“Así
que, por lo que parece, muchos lectores, independientemente de su estatus
cultural, son, o se vuelven, incapaces de distinguir entre ficción y
realidad. Se toman en serio a personajes
de ficción, como si los personajes fueran seres humanos reales. (…) …En El Péndulo de Foucault, Jacopo Belbo,
tras asistir a una liturgia alquímica de ensueños, trata irónicamente de
justificar la práctica de los adoradores con la observación de que ´el problema no consiste en saber si (estas
persones) son mejores o peores que los (cristianos) que van al santuario. Me estaba preguntando quiénes somos
nosotros. Nosotros, que pensamos que
Hamlet es más real que el portero de nuestras casas. ¿Qué derecho tengo a juzgar a estos, yo que
voy buscando a madame Bovary para armarle un escándalo?´ (…)
…Dumas
comenta en sus memorias: ´Crear
personajes que matan a los de los historiadores es privilegio de los
novelistas. El motivo es que los
historiadores evocan a simples fantasmas, mientras que los novelistas crean a
personas de carne y hueso.´ (…)
El
Papa y el Dalai Lama pueden pasarse años discutiendo si es cierto que
Jesucristo es el hijo de dios, pero (si están bien informados sobre literatura
y cómics) ambos tienen que admitir que Clark Kent es Superman, y
viceversa. Así que esta es la función
epistemológica de las afirmaciones de la ficción: pueden usarse como prueba de
fuego de la irrefutabilidad de las verdades.”
Umberto
Eco, Confesiones de un joven novelista Lumen Buenos Aires 2011, pág. 76/77 y 99.
Cuando estos
tiempos
interesantes que estamos viviendo por aquí (ciertamente la Argentina no es lugar propicio para el aburrimiento o la
previsible monotonía; somos la alegoría de una montaña rusa desbocada convertida
en país) se vuelven agobiantes, siempre queda la chance de huir a la realidad
real de la literatura.
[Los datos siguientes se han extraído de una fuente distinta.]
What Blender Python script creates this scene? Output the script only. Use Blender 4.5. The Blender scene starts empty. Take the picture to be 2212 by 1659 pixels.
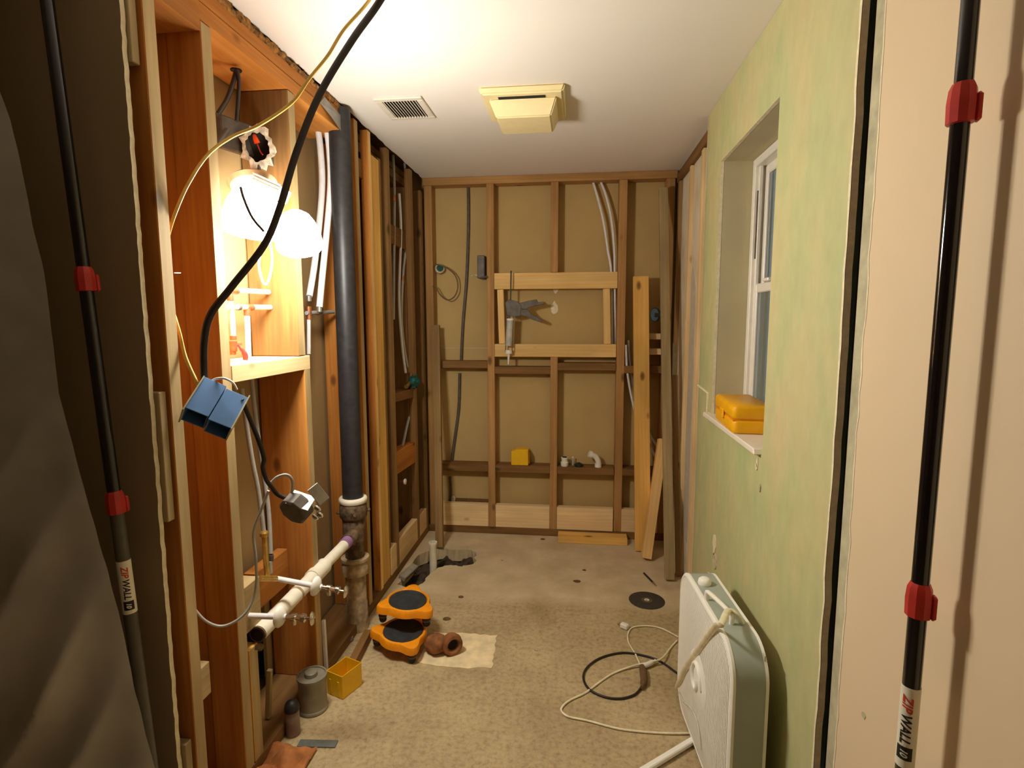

Regresar al
encuentro de esos viejos amigos, esos conocidos e inalterables personajes en cuya
conducta incorruptible confiamos sin margen de duda y que nos permiten respirar con alivio y
seguridad. Volver al hogar, ese lugar
donde nada malo puede pasarnos.
A veces creo
que esa es la respuesta a la odiosa pregunta de para qué sirve el arte.
Sirve para darte amparo cuando todo lo demás se desmorona. Cuando
uno se siente huérfano de toda piedad y abandonado por todo afecto. Cuando no queda nada, queda el arte.